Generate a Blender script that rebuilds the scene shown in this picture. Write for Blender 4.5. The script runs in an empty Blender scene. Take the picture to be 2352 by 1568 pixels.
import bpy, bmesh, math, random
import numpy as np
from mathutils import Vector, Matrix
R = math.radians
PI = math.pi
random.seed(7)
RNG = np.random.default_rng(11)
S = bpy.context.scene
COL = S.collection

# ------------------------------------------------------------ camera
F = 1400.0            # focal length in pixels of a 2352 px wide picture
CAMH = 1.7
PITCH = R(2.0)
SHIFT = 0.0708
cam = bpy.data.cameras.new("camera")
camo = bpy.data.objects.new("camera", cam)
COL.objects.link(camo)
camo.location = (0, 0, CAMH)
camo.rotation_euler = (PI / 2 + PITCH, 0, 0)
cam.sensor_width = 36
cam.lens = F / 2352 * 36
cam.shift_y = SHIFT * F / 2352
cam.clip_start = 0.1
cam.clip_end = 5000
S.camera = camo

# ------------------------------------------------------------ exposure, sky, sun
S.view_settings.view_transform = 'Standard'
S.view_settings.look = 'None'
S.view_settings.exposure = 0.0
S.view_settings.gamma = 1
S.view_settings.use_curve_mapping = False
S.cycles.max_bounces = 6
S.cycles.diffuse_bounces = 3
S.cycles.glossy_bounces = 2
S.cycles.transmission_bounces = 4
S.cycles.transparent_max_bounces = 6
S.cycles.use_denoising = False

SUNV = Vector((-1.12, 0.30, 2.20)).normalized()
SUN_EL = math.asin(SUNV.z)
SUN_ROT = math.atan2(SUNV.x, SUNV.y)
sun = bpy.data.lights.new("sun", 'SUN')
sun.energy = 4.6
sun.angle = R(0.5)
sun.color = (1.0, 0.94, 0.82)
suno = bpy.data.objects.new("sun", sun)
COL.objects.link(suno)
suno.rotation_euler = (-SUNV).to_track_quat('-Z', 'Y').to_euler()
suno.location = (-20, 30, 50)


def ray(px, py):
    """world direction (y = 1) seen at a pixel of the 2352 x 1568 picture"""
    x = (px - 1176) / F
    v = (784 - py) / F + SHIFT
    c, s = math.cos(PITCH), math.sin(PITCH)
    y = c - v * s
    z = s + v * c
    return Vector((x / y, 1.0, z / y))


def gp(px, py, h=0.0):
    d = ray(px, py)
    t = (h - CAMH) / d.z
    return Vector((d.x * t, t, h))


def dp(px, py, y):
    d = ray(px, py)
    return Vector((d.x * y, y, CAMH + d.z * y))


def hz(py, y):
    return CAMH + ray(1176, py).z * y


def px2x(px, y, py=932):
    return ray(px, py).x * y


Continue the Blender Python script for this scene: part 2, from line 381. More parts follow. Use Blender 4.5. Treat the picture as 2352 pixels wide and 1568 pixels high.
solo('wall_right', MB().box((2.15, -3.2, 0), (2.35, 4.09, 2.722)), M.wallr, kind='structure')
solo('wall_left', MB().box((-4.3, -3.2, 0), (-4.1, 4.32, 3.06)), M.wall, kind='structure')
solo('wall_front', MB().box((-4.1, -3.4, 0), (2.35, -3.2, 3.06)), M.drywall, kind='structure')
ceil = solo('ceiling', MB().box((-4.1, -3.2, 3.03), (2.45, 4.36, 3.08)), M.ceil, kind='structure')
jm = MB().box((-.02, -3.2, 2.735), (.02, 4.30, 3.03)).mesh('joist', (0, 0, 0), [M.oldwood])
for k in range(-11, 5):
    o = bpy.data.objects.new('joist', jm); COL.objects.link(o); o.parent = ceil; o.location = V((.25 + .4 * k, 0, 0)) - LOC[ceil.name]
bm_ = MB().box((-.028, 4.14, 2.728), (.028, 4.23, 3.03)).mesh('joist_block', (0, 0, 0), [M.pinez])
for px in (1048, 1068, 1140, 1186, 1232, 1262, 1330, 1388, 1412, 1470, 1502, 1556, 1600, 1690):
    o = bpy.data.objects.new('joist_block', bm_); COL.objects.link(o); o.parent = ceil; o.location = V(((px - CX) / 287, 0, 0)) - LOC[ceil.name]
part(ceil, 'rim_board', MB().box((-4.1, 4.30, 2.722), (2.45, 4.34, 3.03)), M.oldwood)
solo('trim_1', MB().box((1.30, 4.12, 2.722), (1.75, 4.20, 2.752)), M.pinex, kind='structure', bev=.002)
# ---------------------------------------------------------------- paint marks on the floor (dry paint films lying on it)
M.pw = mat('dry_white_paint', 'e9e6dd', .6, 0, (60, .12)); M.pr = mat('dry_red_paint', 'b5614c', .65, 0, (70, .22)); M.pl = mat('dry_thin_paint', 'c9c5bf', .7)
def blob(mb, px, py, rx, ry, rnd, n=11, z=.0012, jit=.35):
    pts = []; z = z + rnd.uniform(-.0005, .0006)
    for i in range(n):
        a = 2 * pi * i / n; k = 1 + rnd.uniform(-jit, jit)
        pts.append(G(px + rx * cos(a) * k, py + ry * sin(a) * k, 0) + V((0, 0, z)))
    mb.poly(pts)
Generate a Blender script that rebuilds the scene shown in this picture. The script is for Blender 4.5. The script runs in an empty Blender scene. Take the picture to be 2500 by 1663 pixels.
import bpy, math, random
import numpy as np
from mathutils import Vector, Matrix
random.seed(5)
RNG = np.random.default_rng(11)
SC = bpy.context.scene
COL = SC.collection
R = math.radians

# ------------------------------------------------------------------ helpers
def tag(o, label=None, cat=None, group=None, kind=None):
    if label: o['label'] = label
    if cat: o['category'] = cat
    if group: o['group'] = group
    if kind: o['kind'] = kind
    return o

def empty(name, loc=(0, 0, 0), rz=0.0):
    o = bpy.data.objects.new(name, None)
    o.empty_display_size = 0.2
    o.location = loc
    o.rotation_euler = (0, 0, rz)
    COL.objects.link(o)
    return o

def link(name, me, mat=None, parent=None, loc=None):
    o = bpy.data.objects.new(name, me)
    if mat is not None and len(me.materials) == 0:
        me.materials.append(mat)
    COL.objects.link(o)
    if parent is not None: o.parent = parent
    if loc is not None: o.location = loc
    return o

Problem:
Extract the lines from the line with "Continue the Blender" through the line with "mb.poly(pts)". Keep both of those lines, copy everything exactly, and add nothing.

Solution to the exercise:
Continue the Blender Python script for this scene: part 2, from line 381. More parts follow. Use Blender 4.5. Treat the picture as 2352 pixels wide and 1568 pixels high.
solo('wall_right', MB().box((2.15, -3.2, 0), (2.35, 4.09, 2.722)), M.wallr, kind='structure')
solo('wall_left', MB().box((-4.3, -3.2, 0), (-4.1, 4.32, 3.06)), M.wall, kind='structure')
solo('wall_front', MB().box((-4.1, -3.4, 0), (2.35, -3.2, 3.06)), M.drywall, kind='structure')
ceil = solo('ceiling', MB().box((-4.1, -3.2, 3.03), (2.45, 4.36, 3.08)), M.ceil, kind='structure')
jm = MB().box((-.02, -3.2, 2.735), (.02, 4.30, 3.03)).mesh('joist', (0, 0, 0), [M.oldwood])
for k in range(-11, 5):
    o = bpy.data.objects.new('joist', jm); COL.objects.link(o); o.parent = ceil; o.location = V((.25 + .4 * k, 0, 0)) - LOC[ceil.name]
bm_ = MB().box((-.028, 4.14, 2.728), (.028, 4.23, 3.03)).mesh('joist_block', (0, 0, 0), [M.pinez])
for px in (1048, 1068, 1140, 1186, 1232, 1262, 1330, 1388, 1412, 1470, 1502, 1556, 1600, 1690):
    o = bpy.data.objects.new('joist_block', bm_); COL.objects.link(o); o.parent = ceil; o.location = V(((px - CX) / 287, 0, 0)) - LOC[ceil.name]
part(ceil, 'rim_board', MB().box((-4.1, 4.30, 2.722), (2.45, 4.34, 3.03)), M.oldwood)
solo('trim_1', MB().box((1.30, 4.12, 2.722), (1.75, 4.20, 2.752)), M.pinex, kind='structure', bev=.002)
# ---------------------------------------------------------------- paint marks on the floor (dry paint films lying on it)
M.pw = mat('dry_white_paint', 'e9e6dd', .6, 0, (60, .12)); M.pr = mat('dry_red_paint', 'b5614c', .65, 0, (70, .22)); M.pl = mat('dry_thin_paint', 'c9c5bf', .7)
def blob(mb, px, py, rx, ry, rnd, n=11, z=.0012, jit=.35):
    pts = []; z = z + rnd.uniform(-.0005, .0006)
    for i in range(n):
        a = 2 * pi * i / n; k = 1 + rnd.uniform(-jit, jit)
        pts.append(G(px + rx * cos(a) * k, py + ry * sin(a) * k, 0) + V((0, 0, z)))
    mb.poly(pts)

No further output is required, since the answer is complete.